» To do:
Reproduce the material in full, exactly as written.

» Information shown:

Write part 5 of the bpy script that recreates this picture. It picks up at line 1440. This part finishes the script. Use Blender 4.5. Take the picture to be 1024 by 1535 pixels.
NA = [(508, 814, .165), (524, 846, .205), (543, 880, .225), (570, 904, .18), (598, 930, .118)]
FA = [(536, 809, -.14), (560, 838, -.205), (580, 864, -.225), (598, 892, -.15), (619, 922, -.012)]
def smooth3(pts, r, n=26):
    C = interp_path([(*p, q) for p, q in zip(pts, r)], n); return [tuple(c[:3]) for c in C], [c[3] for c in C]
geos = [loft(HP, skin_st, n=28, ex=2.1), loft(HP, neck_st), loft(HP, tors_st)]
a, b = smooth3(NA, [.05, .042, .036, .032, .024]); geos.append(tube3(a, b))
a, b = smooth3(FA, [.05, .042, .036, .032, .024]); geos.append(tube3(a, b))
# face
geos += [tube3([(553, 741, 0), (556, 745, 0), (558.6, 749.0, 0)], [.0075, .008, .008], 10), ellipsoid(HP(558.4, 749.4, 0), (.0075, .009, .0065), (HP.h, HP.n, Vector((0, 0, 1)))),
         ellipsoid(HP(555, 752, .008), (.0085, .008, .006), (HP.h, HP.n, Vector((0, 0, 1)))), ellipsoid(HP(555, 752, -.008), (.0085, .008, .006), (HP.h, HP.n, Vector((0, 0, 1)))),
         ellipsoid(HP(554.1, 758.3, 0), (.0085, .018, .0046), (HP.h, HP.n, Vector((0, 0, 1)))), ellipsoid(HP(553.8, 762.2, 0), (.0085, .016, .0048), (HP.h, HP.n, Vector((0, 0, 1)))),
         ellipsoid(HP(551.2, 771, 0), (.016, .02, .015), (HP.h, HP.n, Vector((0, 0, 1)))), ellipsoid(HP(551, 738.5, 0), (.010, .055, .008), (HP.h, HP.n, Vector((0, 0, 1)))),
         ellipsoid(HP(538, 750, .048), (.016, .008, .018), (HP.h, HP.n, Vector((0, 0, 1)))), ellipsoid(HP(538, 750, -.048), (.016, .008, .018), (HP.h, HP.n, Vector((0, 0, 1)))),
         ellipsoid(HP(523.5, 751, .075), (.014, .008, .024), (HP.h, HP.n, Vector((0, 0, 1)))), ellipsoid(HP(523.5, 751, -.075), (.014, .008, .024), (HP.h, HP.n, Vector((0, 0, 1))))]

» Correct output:
Write part 5 of the bpy script that recreates this picture. It picks up at line 1440. This part finishes the script. Use Blender 4.5. Take the picture to be 1024 by 1535 pixels.
NA = [(508, 814, .165), (524, 846, .205), (543, 880, .225), (570, 904, .18), (598, 930, .118)]
FA = [(536, 809, -.14), (560, 838, -.205), (580, 864, -.225), (598, 892, -.15), (619, 922, -.012)]
def smooth3(pts, r, n=26):
    C = interp_path([(*p, q) for p, q in zip(pts, r)], n); return [tuple(c[:3]) for c in C], [c[3] for c in C]
geos = [loft(HP, skin_st, n=28, ex=2.1), loft(HP, neck_st), loft(HP, tors_st)]
a, b = smooth3(NA, [.05, .042, .036, .032, .024]); geos.append(tube3(a, b))
a, b = smooth3(FA, [.05, .042, .036, .032, .024]); geos.append(tube3(a, b))
# face
geos += [tube3([(553, 741, 0), (556, 745, 0), (558.6, 749.0, 0)], [.0075, .008, .008], 10), ellipsoid(HP(558.4, 749.4, 0), (.0075, .009, .0065), (HP.h, HP.n, Vector((0, 0, 1)))),
         ellipsoid(HP(555, 752, .008), (.0085, .008, .006), (HP.h, HP.n, Vector((0, 0, 1)))), ellipsoid(HP(555, 752, -.008), (.0085, .008, .006), (HP.h, HP.n, Vector((0, 0, 1)))),
         ellipsoid(HP(554.1, 758.3, 0), (.0085, .018, .0046), (HP.h, HP.n, Vector((0, 0, 1)))), ellipsoid(HP(553.8, 762.2, 0), (.0085, .016, .0048), (HP.h, HP.n, Vector((0, 0, 1)))),
         ellipsoid(HP(551.2, 771, 0), (.016, .02, .015), (HP.h, HP.n, Vector((0, 0, 1)))), ellipsoid(HP(551, 738.5, 0), (.010, .055, .008), (HP.h, HP.n, Vector((0, 0, 1)))),
         ellipsoid(HP(538, 750, .048), (.016, .008, .018), (HP.h, HP.n, Vector((0, 0, 1)))), ellipsoid(HP(538, 750, -.048), (.016, .008, .018), (HP.h, HP.n, Vector((0, 0, 1)))),
         ellipsoid(HP(523.5, 751, .075), (.014, .008, .024), (HP.h, HP.n, Vector((0, 0, 1)))), ellipsoid(HP(523.5, 751, -.075), (.014, .008, .024), (HP.h, HP.n, Vector((0, 0, 1))))]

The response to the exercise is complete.